GIVEN DATA =>
######

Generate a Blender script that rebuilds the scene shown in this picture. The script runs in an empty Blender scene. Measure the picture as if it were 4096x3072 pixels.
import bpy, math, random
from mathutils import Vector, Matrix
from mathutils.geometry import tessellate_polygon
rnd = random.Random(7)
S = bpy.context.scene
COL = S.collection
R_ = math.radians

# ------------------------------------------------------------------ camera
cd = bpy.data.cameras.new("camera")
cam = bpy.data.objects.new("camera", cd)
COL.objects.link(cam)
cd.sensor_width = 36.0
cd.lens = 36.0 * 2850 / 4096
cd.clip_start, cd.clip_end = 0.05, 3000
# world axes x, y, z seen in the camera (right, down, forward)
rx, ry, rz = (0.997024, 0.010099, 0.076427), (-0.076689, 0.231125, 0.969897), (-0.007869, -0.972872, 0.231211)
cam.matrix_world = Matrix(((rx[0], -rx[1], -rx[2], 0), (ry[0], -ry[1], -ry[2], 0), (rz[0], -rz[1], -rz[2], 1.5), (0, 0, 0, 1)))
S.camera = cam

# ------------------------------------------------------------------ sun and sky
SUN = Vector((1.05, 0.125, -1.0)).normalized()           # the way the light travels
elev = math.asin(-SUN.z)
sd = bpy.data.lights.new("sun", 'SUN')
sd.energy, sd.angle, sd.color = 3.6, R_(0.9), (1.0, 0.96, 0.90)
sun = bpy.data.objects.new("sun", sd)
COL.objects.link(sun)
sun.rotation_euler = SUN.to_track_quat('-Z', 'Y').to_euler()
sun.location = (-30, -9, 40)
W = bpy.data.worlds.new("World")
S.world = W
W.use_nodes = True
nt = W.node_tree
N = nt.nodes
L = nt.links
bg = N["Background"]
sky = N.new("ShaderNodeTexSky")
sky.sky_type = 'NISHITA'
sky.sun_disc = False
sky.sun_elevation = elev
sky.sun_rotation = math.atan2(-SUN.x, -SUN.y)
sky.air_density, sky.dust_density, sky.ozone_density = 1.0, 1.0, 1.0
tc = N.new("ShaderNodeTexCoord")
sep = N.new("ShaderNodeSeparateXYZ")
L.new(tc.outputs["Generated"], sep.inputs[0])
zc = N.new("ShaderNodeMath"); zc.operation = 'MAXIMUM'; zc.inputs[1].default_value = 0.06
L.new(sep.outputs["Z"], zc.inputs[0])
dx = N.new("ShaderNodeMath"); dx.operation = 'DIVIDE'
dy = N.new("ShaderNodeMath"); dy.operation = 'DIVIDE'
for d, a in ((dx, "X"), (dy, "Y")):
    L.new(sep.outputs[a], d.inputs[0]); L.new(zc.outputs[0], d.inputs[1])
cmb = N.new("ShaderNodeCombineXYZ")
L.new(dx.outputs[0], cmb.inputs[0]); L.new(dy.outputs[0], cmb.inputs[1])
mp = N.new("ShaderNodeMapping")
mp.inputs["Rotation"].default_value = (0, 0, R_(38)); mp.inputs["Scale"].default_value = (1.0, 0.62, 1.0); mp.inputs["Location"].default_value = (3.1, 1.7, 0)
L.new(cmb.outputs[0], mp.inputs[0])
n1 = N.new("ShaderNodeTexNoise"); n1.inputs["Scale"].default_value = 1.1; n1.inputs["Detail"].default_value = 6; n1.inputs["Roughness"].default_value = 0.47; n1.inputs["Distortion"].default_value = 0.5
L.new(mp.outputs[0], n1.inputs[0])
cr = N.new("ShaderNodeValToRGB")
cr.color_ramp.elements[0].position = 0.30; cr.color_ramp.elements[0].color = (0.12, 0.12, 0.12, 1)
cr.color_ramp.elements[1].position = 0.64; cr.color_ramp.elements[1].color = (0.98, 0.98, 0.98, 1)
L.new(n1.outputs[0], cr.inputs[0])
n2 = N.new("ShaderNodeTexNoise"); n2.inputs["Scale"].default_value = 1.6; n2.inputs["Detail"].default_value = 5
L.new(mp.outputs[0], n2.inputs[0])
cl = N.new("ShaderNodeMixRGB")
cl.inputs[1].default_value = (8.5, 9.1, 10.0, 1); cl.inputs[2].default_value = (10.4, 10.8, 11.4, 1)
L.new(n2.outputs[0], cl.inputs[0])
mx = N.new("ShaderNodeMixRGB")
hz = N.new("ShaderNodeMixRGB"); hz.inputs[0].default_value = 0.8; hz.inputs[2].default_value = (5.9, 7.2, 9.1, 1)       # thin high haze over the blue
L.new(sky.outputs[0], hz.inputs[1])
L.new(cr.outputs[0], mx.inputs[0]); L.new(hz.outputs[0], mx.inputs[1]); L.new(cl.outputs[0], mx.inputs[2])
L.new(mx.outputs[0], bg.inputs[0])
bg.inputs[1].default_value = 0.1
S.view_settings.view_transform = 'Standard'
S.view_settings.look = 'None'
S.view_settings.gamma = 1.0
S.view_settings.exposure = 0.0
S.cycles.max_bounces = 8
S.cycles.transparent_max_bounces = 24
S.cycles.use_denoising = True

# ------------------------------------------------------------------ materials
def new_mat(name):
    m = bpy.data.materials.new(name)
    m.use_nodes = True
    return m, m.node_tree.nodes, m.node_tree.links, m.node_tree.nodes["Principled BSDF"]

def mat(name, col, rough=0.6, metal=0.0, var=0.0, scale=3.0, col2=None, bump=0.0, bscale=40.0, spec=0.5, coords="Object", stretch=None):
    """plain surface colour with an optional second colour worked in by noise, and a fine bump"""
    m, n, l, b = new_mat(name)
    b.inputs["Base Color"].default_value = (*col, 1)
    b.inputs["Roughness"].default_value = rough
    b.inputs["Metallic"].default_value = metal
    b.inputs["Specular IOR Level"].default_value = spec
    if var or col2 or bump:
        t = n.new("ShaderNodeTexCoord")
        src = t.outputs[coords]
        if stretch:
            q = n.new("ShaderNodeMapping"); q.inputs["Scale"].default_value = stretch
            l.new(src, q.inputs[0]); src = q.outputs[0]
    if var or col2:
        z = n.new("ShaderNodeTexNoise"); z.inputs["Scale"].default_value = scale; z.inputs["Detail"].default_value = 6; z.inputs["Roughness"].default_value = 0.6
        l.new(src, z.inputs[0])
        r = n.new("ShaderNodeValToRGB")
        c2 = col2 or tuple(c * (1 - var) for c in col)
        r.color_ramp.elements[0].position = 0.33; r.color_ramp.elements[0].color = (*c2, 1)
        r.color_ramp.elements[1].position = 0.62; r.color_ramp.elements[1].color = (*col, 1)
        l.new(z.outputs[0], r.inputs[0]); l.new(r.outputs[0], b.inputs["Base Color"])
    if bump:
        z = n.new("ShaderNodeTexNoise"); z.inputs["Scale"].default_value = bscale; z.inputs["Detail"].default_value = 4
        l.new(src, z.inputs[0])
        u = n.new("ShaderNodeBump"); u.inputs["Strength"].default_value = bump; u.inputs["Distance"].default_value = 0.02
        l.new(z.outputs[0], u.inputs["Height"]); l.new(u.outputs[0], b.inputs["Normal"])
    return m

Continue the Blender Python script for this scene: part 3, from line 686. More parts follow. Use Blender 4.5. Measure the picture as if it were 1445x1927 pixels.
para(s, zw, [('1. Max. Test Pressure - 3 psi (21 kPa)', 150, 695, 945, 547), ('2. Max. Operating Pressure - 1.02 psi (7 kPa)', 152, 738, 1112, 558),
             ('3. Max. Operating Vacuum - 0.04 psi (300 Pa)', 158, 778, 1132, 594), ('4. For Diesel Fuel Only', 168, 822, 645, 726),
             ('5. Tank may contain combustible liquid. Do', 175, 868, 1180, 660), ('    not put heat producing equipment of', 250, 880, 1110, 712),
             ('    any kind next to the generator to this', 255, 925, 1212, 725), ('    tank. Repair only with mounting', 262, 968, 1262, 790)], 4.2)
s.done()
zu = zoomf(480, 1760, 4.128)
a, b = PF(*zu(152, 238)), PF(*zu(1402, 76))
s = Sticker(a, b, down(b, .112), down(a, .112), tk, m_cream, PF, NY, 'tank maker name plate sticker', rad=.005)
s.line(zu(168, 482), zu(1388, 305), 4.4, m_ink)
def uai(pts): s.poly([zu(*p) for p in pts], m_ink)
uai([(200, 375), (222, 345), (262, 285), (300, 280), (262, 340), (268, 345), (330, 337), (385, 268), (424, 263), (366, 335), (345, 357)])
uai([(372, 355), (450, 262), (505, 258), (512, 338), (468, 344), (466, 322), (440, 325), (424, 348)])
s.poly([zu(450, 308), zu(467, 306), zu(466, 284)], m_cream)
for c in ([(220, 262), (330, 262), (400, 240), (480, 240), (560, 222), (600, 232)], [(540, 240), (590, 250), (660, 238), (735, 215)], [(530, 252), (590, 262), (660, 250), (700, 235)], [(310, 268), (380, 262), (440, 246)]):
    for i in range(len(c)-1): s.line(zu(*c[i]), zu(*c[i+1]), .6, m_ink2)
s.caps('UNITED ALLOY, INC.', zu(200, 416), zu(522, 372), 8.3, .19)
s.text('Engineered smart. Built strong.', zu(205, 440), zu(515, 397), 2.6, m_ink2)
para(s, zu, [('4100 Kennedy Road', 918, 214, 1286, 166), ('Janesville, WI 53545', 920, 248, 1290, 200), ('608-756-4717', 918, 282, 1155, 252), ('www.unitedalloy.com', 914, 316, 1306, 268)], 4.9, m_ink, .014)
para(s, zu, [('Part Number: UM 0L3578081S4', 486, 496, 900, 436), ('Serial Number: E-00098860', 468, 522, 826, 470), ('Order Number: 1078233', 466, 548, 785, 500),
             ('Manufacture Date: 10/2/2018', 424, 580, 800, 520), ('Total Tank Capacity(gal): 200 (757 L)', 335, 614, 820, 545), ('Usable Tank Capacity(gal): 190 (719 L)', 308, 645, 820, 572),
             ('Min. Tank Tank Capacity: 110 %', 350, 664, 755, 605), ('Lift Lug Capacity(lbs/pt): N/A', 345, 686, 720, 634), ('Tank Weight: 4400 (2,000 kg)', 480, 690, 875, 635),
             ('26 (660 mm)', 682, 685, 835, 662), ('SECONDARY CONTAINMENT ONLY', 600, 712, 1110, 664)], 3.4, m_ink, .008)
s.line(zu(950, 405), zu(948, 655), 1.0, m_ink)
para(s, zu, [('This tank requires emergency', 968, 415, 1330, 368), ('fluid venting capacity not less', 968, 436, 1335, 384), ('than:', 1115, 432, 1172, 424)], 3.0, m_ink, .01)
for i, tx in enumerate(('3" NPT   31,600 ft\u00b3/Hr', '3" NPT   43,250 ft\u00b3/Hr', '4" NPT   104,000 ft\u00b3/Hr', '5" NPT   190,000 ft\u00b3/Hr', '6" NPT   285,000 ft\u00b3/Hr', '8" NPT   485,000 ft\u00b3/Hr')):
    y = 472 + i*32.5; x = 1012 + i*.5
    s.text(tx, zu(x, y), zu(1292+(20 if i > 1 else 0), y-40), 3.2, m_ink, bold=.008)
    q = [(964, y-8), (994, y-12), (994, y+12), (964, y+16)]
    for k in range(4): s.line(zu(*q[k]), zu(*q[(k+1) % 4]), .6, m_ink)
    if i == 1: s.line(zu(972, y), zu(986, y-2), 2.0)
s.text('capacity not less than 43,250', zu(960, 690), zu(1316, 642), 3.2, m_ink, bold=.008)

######

TASK STATEMENT => Stopping at the line containing "R_ = math.radians", please repeat exactly every line from the very start of the entries, that line included, and nothing more.

OUTPUT =>
Generate a Blender script that rebuilds the scene shown in this picture. The script runs in an empty Blender scene. Measure the picture as if it were 4096x3072 pixels.
import bpy, math, random
from mathutils import Vector, Matrix
from mathutils.geometry import tessellate_polygon
rnd = random.Random(7)
S = bpy.context.scene
COL = S.collection
R_ = math.radians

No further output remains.